Po serii ukraińskich ataków, m.in. na lotnisko w Pskowie, gdzie zniszczone zostały cztery samoloty Ił-76, Rosja straciła pielęgnowany przez nią wizerunek „wielkiego i strasznego” państwa, tak uważa ukraiński politolog Jewhen Mahda. Jak dodał - „Rosja dostała po twarzy na własnym podwórku, w pobliżu baz wojskowych, uważanych za elitarne".
„Rosja pożegnała się ze swym obrazem wielkiego i strasznego państwa. Ukraina zaś pokazała, że Rosję można bić na jej własnym terytorium i to nie tylko w obwodach przygranicznych (z Ukrainą)”, powiedział w rozmowie z Polską Agencją Prasową.
30 sierpnia w Rosji doszło do serii ataków dronów na terenie całego kraju, w tym do ataku na lotnisko w Pskowie, w wyniku którego spalone zostały cztery wojskowe samoloty transportowe Ił-76.
Mahda, szef kijowskiego Instytutu Polityki Światowej, porównał ataki z 30 sierpnia do zatopienia przez wojska ukraińskie 13 kwietnia 2022 r. krążownika rakietowego Moskwa - flagowego okrętu Floty Czarnomorskiej.
„Rosja dostała po twarzy na własnym podwórku, w pobliżu baz wojskowych, uważanych za elitarne. Symbolicznie jest także to, że stało się to w rocznicę Iłowajska”, wskazał.
W sierpniu 2014 r. pod Iłowajskiem oddziały ukraińskie zostały otoczone przez przeważające siły tzw. separatystów i wojsk Federacji Rosyjskiej. Ukraińskim jednostkom zaproponowano warunki wyjścia z okrążenia, jednak 29 sierpnia 2014 roku, wbrew ustaleniom, rosyjskie siły otworzyły ogień z broni ciężkiej do kolumn ukraińskich żołnierzy.
Zdaniem eksperta ataki 30 sierpnia były ciosem wymierzonym przez Ukrainę rosyjskiej machinie propagandowej. „Dziesiątki tysięcy Rosjan zobaczyło, że wojna jest już na ich terytorium.
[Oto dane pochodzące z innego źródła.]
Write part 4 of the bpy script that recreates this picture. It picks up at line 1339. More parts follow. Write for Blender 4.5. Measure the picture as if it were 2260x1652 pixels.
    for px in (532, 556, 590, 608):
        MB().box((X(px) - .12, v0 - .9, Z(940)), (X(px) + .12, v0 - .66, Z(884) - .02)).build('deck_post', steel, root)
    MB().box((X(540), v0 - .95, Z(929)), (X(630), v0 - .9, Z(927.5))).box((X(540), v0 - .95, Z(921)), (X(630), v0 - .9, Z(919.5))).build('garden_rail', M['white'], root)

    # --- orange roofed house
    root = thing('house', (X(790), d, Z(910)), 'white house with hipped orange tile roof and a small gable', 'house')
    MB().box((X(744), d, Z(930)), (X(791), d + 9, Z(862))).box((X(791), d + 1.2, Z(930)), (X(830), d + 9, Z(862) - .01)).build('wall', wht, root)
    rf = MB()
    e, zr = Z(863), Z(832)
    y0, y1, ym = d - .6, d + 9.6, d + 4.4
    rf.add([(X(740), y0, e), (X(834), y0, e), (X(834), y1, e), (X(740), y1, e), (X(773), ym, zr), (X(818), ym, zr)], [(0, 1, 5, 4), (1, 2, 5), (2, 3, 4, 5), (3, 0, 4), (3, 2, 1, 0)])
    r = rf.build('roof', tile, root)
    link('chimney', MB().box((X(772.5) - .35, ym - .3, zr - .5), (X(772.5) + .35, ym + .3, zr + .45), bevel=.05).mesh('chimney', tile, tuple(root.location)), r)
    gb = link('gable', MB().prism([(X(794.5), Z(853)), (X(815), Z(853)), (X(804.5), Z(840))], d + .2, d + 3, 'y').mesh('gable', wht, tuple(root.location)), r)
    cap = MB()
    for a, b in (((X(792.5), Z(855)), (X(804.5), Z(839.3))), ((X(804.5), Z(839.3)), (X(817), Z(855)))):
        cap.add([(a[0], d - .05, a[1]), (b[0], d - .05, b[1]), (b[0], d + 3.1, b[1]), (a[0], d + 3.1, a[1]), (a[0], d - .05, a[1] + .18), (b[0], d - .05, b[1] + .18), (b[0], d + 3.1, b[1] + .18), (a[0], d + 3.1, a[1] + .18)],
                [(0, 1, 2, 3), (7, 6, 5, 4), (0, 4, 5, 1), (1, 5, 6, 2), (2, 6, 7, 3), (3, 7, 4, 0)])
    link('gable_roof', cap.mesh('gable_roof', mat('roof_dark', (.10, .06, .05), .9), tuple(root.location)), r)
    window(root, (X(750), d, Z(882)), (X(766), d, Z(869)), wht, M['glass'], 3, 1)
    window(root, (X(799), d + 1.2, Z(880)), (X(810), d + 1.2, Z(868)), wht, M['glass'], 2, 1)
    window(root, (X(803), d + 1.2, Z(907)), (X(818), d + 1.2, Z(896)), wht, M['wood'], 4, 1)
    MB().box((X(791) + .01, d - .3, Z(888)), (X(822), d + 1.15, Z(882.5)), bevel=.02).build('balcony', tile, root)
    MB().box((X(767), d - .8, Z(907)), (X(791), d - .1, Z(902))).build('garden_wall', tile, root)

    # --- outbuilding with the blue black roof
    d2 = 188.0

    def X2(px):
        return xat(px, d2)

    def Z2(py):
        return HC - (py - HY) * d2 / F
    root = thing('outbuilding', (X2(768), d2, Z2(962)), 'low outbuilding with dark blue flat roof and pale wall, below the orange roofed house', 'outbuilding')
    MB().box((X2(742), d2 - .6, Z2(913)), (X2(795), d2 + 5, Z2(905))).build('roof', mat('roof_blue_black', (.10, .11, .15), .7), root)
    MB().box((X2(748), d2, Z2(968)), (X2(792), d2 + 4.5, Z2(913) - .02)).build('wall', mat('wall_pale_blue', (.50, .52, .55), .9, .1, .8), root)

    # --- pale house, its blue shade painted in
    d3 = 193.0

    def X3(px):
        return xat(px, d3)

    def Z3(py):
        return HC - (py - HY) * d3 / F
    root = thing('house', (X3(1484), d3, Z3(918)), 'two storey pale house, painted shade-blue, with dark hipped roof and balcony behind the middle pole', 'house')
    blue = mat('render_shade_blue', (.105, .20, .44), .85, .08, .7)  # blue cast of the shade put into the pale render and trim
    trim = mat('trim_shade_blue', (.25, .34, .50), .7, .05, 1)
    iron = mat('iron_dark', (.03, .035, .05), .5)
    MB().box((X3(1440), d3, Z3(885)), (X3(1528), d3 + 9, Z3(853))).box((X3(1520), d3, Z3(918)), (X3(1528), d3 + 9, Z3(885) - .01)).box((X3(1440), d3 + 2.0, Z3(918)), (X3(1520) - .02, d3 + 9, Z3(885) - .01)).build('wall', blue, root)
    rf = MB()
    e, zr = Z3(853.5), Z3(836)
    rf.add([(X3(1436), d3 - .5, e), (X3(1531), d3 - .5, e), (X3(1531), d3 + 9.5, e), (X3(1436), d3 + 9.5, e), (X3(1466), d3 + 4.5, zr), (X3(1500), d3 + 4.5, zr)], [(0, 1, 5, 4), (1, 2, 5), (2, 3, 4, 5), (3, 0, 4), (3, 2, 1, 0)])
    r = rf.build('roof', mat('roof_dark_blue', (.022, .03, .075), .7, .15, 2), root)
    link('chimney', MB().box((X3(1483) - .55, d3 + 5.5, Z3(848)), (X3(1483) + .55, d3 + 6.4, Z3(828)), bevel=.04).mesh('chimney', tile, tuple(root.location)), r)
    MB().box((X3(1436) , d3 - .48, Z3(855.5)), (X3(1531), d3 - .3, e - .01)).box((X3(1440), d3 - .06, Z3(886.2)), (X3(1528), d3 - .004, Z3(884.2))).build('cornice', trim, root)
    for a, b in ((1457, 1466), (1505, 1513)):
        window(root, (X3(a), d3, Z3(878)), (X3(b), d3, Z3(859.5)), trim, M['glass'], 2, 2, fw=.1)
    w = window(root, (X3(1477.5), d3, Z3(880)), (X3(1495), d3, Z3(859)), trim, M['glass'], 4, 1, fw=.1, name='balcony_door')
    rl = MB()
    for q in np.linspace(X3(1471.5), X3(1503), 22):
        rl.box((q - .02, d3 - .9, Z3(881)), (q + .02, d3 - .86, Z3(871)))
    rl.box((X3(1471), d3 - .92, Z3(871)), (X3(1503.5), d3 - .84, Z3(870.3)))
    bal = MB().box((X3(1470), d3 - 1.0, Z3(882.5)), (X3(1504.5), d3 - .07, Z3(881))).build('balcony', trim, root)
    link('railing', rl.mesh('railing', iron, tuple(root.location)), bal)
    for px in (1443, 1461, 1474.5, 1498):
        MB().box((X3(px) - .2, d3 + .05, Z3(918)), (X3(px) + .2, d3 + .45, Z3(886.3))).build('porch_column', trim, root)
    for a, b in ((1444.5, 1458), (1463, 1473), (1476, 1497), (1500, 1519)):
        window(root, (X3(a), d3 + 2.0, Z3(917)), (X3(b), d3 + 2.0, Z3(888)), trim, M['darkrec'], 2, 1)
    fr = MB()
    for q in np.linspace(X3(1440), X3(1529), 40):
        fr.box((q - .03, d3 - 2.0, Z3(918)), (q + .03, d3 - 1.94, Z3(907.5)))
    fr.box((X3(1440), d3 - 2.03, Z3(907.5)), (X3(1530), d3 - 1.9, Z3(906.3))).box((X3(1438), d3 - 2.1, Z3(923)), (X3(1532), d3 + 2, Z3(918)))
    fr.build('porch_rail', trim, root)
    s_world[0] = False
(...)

Jest to ogromny cios w rosyjską machinę propagandową”, podkreślił.
„Jest to też sygnał dla naszych partnerów, że Ukraina będzie konsekwentnie dążyła do porażki Rosji, oraz sygnał dla tych, którzy myślą o negocjacjach z Rosją ponad głową Ukrainy”, ocenił Mahda.
30 sierpnia doszło do serii ataków dronów na terenie całej Rosji, w tym ataku na lotnisko w Pskowie, w wyniku którego spalone zostały cztery wojskowe samoloty transportowe Ił-76.
Zaatakowano też Briańsk w pobliżu granicy z Ukrainą, gdzie uszkodzono fabrykę. Drony uderzyły także w pobliżu Tuły i Kaługi niedaleko Moskwy. Okupowaną przez siły rosyjskie stolicę Krymu Sewastopol atakowały drony z morza.